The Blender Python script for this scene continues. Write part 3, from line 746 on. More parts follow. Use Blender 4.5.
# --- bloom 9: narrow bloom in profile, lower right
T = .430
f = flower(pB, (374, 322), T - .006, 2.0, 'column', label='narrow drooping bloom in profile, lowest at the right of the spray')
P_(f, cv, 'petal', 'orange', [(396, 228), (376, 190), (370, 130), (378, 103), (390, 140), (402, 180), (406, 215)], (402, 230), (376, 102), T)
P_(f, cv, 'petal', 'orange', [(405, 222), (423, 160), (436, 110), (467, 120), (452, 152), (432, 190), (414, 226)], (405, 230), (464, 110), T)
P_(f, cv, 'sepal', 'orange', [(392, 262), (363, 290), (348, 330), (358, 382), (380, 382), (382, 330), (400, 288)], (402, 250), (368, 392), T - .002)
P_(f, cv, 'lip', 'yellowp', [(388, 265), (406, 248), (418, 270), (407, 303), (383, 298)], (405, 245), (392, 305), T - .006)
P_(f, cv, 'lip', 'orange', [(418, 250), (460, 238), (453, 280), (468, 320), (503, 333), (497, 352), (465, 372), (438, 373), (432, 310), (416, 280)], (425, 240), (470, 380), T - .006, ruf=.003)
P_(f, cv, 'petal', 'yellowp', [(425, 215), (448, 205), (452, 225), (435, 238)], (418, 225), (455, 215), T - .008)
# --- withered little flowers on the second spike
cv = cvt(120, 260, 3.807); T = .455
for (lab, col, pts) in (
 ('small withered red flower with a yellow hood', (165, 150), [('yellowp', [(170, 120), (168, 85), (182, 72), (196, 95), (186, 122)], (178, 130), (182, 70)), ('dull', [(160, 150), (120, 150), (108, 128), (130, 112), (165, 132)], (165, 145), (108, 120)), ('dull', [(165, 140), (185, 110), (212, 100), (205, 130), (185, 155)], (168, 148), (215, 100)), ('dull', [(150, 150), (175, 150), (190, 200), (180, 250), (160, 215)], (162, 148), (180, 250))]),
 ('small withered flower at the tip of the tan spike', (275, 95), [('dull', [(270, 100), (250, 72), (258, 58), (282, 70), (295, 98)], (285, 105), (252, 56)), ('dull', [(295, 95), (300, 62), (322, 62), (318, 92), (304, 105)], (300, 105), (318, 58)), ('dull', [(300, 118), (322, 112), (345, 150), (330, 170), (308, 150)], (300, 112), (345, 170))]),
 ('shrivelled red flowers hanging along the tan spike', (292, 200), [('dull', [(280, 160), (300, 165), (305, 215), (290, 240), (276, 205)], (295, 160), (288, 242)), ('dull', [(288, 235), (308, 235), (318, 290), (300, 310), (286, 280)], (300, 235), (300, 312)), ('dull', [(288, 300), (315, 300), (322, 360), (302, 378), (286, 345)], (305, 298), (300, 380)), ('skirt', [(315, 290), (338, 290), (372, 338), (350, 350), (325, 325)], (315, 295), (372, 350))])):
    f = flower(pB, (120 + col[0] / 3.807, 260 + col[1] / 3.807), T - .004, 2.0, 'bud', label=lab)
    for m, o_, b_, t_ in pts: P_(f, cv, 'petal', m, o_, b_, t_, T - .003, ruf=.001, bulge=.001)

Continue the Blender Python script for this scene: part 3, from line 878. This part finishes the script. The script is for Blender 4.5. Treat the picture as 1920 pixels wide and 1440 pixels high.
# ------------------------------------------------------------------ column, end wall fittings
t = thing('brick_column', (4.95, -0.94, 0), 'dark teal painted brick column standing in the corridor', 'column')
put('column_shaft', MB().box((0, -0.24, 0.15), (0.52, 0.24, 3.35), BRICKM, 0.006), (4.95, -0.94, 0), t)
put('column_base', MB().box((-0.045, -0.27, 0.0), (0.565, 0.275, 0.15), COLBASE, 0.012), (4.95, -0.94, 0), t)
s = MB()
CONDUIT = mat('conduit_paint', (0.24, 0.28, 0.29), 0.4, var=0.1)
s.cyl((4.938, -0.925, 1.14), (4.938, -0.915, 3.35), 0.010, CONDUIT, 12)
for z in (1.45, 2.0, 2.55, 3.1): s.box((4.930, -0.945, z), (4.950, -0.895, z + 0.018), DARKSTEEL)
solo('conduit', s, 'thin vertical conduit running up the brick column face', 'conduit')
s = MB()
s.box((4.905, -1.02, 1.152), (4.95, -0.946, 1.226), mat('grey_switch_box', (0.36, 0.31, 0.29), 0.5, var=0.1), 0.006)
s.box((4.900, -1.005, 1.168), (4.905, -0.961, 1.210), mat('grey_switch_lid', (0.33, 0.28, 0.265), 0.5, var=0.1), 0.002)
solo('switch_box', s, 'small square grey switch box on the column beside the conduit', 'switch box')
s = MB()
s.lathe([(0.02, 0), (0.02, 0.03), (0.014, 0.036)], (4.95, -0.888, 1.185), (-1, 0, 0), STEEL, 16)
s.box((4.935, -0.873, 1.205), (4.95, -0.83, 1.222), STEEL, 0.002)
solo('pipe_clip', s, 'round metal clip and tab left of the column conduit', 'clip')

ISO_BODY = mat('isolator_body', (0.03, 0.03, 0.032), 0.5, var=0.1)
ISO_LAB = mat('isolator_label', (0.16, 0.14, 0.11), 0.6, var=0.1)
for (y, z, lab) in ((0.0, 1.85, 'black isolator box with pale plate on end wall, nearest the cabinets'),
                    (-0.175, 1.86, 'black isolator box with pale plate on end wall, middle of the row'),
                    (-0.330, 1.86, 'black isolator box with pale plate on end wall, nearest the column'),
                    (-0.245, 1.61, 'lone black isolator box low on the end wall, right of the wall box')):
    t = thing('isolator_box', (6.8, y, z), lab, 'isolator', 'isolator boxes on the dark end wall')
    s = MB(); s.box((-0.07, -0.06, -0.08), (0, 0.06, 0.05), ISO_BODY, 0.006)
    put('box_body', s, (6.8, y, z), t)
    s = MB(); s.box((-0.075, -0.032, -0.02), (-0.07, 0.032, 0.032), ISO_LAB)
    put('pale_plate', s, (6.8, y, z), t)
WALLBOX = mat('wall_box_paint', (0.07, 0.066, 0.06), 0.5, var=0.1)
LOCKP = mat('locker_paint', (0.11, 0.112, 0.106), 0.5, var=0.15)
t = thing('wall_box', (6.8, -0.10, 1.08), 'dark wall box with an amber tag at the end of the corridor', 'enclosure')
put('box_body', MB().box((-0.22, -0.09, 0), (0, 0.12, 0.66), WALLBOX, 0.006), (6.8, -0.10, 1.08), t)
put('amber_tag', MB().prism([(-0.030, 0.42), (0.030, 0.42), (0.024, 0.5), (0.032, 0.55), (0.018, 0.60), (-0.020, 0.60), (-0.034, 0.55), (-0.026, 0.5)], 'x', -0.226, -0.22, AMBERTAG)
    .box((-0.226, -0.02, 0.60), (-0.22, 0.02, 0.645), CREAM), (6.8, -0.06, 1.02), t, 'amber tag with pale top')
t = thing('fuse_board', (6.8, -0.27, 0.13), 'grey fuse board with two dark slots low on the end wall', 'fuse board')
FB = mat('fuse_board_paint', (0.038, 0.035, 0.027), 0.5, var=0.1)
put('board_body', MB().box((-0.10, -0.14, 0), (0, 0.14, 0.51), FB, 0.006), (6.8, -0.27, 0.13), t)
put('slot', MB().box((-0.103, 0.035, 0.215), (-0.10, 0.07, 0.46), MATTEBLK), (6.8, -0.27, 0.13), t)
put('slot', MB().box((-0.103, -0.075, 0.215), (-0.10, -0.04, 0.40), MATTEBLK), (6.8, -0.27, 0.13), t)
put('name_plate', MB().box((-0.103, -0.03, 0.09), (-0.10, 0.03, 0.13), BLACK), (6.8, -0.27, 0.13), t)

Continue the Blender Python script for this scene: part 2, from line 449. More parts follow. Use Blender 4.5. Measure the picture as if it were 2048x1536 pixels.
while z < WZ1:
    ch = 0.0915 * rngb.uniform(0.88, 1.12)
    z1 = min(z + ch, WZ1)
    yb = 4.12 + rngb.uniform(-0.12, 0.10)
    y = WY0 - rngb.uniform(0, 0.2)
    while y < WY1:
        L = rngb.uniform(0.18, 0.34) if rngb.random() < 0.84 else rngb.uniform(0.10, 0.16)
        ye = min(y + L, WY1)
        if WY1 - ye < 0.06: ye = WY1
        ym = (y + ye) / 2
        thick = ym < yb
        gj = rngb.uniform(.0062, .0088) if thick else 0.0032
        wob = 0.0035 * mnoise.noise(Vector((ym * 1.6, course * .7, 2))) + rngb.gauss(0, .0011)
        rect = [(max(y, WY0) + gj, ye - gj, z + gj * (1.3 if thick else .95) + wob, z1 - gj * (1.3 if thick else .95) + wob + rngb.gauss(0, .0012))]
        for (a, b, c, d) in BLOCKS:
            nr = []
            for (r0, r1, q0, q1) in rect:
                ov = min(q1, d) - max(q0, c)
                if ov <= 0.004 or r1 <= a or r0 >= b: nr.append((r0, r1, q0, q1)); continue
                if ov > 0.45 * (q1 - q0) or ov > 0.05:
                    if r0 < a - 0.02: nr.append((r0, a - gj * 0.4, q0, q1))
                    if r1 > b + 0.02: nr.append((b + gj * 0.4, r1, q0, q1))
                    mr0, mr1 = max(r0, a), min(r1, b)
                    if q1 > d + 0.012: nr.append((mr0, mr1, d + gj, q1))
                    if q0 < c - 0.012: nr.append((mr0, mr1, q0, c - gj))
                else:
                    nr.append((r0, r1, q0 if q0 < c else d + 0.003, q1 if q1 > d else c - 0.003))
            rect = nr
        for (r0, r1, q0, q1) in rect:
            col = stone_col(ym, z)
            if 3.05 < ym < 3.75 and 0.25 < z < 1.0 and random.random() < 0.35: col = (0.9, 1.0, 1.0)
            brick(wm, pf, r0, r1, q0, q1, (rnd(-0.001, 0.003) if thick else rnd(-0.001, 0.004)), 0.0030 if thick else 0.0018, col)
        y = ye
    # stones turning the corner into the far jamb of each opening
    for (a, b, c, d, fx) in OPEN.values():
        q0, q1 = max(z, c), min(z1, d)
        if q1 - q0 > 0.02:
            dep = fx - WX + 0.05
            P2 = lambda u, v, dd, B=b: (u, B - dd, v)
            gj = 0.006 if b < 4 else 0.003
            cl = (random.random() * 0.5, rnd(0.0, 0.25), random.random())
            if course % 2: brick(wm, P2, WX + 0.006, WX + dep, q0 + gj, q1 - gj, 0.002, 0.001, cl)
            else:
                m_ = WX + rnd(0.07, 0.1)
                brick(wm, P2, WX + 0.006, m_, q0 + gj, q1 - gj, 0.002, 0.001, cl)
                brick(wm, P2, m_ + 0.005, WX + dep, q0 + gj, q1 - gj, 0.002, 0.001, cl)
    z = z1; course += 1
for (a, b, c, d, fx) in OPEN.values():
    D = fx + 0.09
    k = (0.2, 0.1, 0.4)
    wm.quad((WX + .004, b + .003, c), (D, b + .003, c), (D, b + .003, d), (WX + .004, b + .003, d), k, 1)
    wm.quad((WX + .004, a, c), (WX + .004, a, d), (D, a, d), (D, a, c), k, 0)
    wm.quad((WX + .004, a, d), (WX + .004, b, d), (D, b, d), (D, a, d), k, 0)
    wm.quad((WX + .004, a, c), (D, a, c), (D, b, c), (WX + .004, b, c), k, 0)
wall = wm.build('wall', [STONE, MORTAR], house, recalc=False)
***
[WHAT THIS TASK INVOLVES]
Transcribe precisely the lines between the one that contains "Continue the Blender Python script for this scene: part 3, from" and the one that contains "solo('pipe_clip', s, 'round", counting those two lines as part of the range.

[ANSWER FOR THIS EXERCISE]
Continue the Blender Python script for this scene: part 3, from line 878. This part finishes the script. The script is for Blender 4.5. Treat the picture as 1920 pixels wide and 1440 pixels high.
# ------------------------------------------------------------------ column, end wall fittings
t = thing('brick_column', (4.95, -0.94, 0), 'dark teal painted brick column standing in the corridor', 'column')
put('column_shaft', MB().box((0, -0.24, 0.15), (0.52, 0.24, 3.35), BRICKM, 0.006), (4.95, -0.94, 0), t)
put('column_base', MB().box((-0.045, -0.27, 0.0), (0.565, 0.275, 0.15), COLBASE, 0.012), (4.95, -0.94, 0), t)
s = MB()
CONDUIT = mat('conduit_paint', (0.24, 0.28, 0.29), 0.4, var=0.1)
s.cyl((4.938, -0.925, 1.14), (4.938, -0.915, 3.35), 0.010, CONDUIT, 12)
for z in (1.45, 2.0, 2.55, 3.1): s.box((4.930, -0.945, z), (4.950, -0.895, z + 0.018), DARKSTEEL)
solo('conduit', s, 'thin vertical conduit running up the brick column face', 'conduit')
s = MB()
s.box((4.905, -1.02, 1.152), (4.95, -0.946, 1.226), mat('grey_switch_box', (0.36, 0.31, 0.29), 0.5, var=0.1), 0.006)
s.box((4.900, -1.005, 1.168), (4.905, -0.961, 1.210), mat('grey_switch_lid', (0.33, 0.28, 0.265), 0.5, var=0.1), 0.002)
solo('switch_box', s, 'small square grey switch box on the column beside the conduit', 'switch box')
s = MB()
s.lathe([(0.02, 0), (0.02, 0.03), (0.014, 0.036)], (4.95, -0.888, 1.185), (-1, 0, 0), STEEL, 16)
s.box((4.935, -0.873, 1.205), (4.95, -0.83, 1.222), STEEL, 0.002)
solo('pipe_clip', s, 'round metal clip and tab left of the column conduit', 'clip')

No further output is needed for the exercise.